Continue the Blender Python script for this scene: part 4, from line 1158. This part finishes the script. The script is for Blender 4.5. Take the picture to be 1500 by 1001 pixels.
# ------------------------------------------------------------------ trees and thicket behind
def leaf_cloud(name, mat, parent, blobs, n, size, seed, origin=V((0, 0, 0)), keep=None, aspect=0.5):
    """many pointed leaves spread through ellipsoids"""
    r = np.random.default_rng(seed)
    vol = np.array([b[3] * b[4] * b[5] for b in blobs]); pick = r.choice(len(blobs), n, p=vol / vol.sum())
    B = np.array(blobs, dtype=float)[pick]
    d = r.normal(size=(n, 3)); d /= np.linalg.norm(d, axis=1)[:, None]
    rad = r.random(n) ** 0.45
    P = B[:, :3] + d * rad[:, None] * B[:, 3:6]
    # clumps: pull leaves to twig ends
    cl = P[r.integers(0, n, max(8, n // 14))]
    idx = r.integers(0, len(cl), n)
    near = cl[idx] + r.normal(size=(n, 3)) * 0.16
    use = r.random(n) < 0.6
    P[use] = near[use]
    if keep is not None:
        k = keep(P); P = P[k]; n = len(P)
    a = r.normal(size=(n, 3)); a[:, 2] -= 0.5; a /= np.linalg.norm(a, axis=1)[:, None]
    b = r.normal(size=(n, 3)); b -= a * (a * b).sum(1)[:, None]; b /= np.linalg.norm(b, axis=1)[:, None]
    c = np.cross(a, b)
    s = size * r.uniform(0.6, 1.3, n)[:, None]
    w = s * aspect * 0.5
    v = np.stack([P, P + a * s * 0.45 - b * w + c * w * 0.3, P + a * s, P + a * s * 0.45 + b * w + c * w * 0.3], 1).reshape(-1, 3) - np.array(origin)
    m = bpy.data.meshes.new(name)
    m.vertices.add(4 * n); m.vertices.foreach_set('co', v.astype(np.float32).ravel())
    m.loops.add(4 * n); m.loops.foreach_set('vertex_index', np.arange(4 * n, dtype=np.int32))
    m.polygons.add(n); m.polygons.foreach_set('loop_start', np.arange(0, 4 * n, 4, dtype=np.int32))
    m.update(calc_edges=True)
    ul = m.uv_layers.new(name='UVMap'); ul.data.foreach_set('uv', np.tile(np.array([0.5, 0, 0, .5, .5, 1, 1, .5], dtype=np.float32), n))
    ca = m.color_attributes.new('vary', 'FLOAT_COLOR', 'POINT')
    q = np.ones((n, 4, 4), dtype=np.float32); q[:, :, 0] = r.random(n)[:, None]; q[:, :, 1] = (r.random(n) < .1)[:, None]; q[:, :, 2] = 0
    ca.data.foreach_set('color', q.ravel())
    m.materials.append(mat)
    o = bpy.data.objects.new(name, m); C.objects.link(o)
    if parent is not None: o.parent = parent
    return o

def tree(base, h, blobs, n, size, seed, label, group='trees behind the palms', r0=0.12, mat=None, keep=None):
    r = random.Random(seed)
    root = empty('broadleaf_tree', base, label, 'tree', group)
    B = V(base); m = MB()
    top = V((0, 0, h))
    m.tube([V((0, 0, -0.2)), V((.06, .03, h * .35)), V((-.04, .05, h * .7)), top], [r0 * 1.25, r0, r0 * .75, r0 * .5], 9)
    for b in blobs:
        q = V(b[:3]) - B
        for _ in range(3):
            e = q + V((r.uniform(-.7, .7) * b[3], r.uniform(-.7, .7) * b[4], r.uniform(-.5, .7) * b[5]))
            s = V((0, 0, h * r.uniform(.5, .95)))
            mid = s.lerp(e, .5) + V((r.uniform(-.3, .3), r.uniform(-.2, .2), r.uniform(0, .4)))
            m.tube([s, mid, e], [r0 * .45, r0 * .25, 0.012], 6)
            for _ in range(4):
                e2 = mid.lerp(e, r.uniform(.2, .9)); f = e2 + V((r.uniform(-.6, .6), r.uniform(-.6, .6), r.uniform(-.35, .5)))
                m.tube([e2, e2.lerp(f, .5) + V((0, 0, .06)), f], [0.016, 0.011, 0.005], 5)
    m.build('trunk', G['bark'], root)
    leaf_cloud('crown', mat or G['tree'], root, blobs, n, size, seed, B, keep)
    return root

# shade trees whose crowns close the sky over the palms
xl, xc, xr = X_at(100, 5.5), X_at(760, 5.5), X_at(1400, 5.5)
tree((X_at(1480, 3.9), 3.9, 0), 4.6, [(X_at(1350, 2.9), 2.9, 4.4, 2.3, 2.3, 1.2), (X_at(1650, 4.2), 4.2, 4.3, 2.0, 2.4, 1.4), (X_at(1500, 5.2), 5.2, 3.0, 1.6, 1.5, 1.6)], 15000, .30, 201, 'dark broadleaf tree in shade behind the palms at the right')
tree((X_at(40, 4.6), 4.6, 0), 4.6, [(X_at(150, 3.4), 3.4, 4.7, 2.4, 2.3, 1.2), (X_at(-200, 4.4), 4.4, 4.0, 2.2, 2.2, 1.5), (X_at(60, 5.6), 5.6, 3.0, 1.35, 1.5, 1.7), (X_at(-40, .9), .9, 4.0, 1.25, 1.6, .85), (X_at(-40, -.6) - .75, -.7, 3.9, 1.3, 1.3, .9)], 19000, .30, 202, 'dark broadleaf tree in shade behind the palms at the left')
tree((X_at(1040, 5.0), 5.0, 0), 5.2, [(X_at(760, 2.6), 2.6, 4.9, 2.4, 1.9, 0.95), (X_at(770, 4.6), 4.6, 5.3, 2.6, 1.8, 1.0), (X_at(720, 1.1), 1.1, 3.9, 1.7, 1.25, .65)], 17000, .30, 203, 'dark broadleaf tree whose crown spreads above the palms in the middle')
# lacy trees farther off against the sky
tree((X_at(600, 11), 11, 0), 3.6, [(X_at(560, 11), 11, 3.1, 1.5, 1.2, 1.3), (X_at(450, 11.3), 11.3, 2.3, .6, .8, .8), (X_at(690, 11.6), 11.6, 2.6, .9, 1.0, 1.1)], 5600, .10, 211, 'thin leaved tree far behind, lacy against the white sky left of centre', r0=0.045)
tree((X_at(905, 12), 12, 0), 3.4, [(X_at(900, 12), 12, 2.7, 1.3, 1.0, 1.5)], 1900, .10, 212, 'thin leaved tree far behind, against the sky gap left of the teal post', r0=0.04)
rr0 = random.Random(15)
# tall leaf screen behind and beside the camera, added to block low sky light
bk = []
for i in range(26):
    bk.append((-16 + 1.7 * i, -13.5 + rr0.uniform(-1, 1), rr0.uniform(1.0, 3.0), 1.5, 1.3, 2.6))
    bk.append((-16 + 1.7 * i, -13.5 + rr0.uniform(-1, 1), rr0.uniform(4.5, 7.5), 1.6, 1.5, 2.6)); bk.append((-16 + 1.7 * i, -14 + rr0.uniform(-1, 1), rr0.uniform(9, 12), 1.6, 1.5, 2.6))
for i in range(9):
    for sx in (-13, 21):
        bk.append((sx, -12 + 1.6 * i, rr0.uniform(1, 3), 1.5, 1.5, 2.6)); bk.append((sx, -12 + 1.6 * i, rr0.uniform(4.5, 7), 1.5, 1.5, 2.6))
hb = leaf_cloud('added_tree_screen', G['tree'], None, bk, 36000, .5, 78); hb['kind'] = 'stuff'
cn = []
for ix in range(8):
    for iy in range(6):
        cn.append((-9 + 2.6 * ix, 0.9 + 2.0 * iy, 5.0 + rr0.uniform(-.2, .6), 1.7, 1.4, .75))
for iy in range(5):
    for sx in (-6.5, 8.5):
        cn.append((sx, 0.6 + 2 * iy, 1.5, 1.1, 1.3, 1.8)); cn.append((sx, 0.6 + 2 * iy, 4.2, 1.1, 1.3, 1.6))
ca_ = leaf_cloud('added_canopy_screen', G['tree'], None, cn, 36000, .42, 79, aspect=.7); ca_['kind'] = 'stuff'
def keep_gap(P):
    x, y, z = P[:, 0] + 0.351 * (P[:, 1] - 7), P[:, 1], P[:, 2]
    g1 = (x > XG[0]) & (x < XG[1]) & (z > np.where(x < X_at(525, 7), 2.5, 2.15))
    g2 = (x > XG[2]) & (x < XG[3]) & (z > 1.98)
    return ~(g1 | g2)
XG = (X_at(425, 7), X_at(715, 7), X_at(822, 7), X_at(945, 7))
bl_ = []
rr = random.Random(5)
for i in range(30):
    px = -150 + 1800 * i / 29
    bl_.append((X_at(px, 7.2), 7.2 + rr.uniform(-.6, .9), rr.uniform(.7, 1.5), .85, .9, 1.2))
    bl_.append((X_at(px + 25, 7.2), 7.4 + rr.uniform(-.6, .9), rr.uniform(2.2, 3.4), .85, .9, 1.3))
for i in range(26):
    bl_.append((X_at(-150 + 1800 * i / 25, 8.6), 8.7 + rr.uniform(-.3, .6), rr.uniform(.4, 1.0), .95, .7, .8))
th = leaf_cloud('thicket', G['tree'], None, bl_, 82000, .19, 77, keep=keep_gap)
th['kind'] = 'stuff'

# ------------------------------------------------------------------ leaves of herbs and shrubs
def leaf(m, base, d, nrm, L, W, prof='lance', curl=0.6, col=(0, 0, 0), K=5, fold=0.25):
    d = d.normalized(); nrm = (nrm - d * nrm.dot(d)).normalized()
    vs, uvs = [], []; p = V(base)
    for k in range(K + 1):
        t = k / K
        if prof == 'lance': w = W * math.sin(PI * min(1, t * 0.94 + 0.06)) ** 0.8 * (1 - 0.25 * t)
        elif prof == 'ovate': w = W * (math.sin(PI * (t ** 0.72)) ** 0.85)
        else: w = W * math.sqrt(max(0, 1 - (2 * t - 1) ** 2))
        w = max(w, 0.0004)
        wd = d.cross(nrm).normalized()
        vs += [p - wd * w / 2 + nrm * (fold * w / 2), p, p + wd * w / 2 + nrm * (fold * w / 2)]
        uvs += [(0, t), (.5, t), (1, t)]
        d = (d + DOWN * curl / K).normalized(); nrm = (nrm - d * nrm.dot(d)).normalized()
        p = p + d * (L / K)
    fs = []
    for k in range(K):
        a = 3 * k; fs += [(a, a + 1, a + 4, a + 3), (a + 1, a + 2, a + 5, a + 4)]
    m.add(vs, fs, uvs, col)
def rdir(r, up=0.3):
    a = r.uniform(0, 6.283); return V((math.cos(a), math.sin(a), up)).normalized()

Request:
Copy all lines from the data that hold the word "shade".

Full solution:
# shade trees whose crowns close the sky over the palms
tree((X_at(1480, 3.9), 3.9, 0), 4.6, [(X_at(1350, 2.9), 2.9, 4.4, 2.3, 2.3, 1.2), (X_at(1650, 4.2), 4.2, 4.3, 2.0, 2.4, 1.4), (X_at(1500, 5.2), 5.2, 3.0, 1.6, 1.5, 1.6)], 15000, .30, 201, 'dark broadleaf tree in shade behind the palms at the right')
tree((X_at(40, 4.6), 4.6, 0), 4.6, [(X_at(150, 3.4), 3.4, 4.7, 2.4, 2.3, 1.2), (X_at(-200, 4.4), 4.4, 4.0, 2.2, 2.2, 1.5), (X_at(60, 5.6), 5.6, 3.0, 1.35, 1.5, 1.7), (X_at(-40, .9), .9, 4.0, 1.25, 1.6, .85), (X_at(-40, -.6) - .75, -.7, 3.9, 1.3, 1.3, .9)], 19000, .30, 202, 'dark broadleaf tree in shade behind the palms at the left')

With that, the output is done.